### DATASET EXCERPT
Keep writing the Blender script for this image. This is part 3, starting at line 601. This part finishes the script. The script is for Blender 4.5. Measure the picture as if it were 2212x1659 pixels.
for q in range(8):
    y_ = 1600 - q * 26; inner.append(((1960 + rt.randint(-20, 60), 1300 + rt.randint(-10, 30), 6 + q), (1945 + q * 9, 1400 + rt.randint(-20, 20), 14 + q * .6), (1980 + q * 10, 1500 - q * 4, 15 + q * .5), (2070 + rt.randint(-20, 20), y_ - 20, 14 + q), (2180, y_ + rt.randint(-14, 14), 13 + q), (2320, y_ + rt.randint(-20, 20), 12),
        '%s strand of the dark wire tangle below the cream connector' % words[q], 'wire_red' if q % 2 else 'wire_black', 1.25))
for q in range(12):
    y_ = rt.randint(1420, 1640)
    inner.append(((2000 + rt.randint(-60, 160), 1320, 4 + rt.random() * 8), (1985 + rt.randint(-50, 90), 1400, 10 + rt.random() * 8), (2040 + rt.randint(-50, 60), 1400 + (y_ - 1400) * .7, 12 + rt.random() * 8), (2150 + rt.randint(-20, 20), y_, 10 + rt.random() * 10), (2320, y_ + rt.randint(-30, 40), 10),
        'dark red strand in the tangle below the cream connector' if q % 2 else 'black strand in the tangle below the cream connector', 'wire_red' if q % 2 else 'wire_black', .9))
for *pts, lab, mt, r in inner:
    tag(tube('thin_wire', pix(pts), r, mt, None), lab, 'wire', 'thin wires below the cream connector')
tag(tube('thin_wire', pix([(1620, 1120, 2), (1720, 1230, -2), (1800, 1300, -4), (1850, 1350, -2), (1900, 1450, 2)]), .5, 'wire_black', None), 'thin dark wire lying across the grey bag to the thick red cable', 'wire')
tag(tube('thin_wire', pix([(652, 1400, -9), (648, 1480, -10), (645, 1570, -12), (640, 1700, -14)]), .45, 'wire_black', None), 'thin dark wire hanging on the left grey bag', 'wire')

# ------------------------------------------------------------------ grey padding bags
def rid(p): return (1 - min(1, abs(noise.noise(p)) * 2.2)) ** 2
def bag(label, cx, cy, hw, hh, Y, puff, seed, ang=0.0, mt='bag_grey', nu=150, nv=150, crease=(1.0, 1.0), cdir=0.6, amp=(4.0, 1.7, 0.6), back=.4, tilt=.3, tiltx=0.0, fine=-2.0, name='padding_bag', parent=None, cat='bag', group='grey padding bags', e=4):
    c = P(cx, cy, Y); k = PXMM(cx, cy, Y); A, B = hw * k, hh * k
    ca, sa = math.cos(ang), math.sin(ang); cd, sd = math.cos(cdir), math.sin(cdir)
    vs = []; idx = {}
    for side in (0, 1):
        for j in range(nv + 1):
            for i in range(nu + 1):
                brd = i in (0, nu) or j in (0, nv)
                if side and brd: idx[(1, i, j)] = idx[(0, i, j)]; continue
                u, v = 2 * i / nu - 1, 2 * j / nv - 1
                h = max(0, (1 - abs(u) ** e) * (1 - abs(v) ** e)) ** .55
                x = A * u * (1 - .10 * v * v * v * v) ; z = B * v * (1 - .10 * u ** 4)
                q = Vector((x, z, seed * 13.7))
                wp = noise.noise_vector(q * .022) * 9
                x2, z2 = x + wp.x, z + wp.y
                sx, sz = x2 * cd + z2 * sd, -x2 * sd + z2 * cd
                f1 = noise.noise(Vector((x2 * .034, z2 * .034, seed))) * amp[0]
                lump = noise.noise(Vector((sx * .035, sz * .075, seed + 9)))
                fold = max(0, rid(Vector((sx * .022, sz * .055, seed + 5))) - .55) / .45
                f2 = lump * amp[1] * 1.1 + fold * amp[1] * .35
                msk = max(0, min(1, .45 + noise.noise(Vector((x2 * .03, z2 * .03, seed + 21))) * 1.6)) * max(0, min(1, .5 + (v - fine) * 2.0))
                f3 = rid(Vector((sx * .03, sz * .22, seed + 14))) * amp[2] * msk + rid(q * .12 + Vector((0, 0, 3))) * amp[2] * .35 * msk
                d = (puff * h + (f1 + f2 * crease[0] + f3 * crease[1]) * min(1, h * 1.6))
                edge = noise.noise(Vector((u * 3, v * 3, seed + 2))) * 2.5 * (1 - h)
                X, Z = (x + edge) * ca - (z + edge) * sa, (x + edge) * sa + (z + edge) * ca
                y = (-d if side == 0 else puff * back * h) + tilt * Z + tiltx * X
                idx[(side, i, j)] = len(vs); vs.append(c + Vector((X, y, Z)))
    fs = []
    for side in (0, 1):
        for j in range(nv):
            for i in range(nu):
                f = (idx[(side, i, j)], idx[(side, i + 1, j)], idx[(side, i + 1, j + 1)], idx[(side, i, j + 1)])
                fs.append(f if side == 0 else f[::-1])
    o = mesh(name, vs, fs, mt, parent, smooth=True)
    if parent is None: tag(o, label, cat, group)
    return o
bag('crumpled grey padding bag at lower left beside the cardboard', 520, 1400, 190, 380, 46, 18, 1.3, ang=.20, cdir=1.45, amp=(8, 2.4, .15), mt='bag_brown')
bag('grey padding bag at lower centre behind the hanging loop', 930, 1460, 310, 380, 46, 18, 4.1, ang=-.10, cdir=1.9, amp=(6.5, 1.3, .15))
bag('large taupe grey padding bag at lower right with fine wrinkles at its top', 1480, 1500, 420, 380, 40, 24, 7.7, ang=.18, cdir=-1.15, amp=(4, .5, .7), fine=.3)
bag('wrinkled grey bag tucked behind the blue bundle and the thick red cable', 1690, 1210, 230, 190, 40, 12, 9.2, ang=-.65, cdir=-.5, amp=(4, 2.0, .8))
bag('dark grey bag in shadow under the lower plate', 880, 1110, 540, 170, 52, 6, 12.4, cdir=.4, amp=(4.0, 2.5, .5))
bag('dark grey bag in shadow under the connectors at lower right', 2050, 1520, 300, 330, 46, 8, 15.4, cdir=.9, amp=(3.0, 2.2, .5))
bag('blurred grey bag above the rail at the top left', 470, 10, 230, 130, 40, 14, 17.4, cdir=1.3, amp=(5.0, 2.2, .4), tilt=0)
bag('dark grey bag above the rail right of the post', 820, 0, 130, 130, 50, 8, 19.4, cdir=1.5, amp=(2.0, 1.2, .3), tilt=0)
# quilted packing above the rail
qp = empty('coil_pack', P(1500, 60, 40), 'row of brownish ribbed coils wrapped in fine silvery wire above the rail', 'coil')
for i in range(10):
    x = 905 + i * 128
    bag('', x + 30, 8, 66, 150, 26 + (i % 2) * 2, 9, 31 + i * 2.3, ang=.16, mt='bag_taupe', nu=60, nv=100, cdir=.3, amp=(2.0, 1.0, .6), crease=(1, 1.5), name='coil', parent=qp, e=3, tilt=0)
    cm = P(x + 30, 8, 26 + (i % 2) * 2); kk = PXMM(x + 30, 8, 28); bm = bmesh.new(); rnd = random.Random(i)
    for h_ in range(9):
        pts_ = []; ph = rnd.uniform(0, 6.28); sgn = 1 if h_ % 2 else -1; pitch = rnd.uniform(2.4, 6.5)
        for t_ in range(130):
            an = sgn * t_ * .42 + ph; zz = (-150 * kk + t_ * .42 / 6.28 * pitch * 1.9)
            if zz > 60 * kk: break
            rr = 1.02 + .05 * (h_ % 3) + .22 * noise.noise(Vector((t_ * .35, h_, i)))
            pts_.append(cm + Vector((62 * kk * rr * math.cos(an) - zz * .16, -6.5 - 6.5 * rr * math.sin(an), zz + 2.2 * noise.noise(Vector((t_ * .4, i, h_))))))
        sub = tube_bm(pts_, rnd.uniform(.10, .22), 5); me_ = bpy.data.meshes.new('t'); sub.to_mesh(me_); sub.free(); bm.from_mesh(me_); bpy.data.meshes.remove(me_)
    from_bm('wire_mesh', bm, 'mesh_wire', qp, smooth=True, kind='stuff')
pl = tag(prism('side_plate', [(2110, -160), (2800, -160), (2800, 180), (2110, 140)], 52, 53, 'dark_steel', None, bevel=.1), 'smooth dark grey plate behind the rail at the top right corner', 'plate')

### STATED GOAL
From the first line of the data above to the line holding "grey bag', 'wire')", reproduce each line exactly; emit no other lines.

### TASK OUTPUT
Keep writing the Blender script for this image. This is part 3, starting at line 601. This part finishes the script. The script is for Blender 4.5. Measure the picture as if it were 2212x1659 pixels.
for q in range(8):
    y_ = 1600 - q * 26; inner.append(((1960 + rt.randint(-20, 60), 1300 + rt.randint(-10, 30), 6 + q), (1945 + q * 9, 1400 + rt.randint(-20, 20), 14 + q * .6), (1980 + q * 10, 1500 - q * 4, 15 + q * .5), (2070 + rt.randint(-20, 20), y_ - 20, 14 + q), (2180, y_ + rt.randint(-14, 14), 13 + q), (2320, y_ + rt.randint(-20, 20), 12),
        '%s strand of the dark wire tangle below the cream connector' % words[q], 'wire_red' if q % 2 else 'wire_black', 1.25))
for q in range(12):
    y_ = rt.randint(1420, 1640)
    inner.append(((2000 + rt.randint(-60, 160), 1320, 4 + rt.random() * 8), (1985 + rt.randint(-50, 90), 1400, 10 + rt.random() * 8), (2040 + rt.randint(-50, 60), 1400 + (y_ - 1400) * .7, 12 + rt.random() * 8), (2150 + rt.randint(-20, 20), y_, 10 + rt.random() * 10), (2320, y_ + rt.randint(-30, 40), 10),
        'dark red strand in the tangle below the cream connector' if q % 2 else 'black strand in the tangle below the cream connector', 'wire_red' if q % 2 else 'wire_black', .9))
for *pts, lab, mt, r in inner:
    tag(tube('thin_wire', pix(pts), r, mt, None), lab, 'wire', 'thin wires below the cream connector')
tag(tube('thin_wire', pix([(1620, 1120, 2), (1720, 1230, -2), (1800, 1300, -4), (1850, 1350, -2), (1900, 1450, 2)]), .5, 'wire_black', None), 'thin dark wire lying across the grey bag to the thick red cable', 'wire')
tag(tube('thin_wire', pix([(652, 1400, -9), (648, 1480, -10), (645, 1570, -12), (640, 1700, -14)]), .45, 'wire_black', None), 'thin dark wire hanging on the left grey bag', 'wire')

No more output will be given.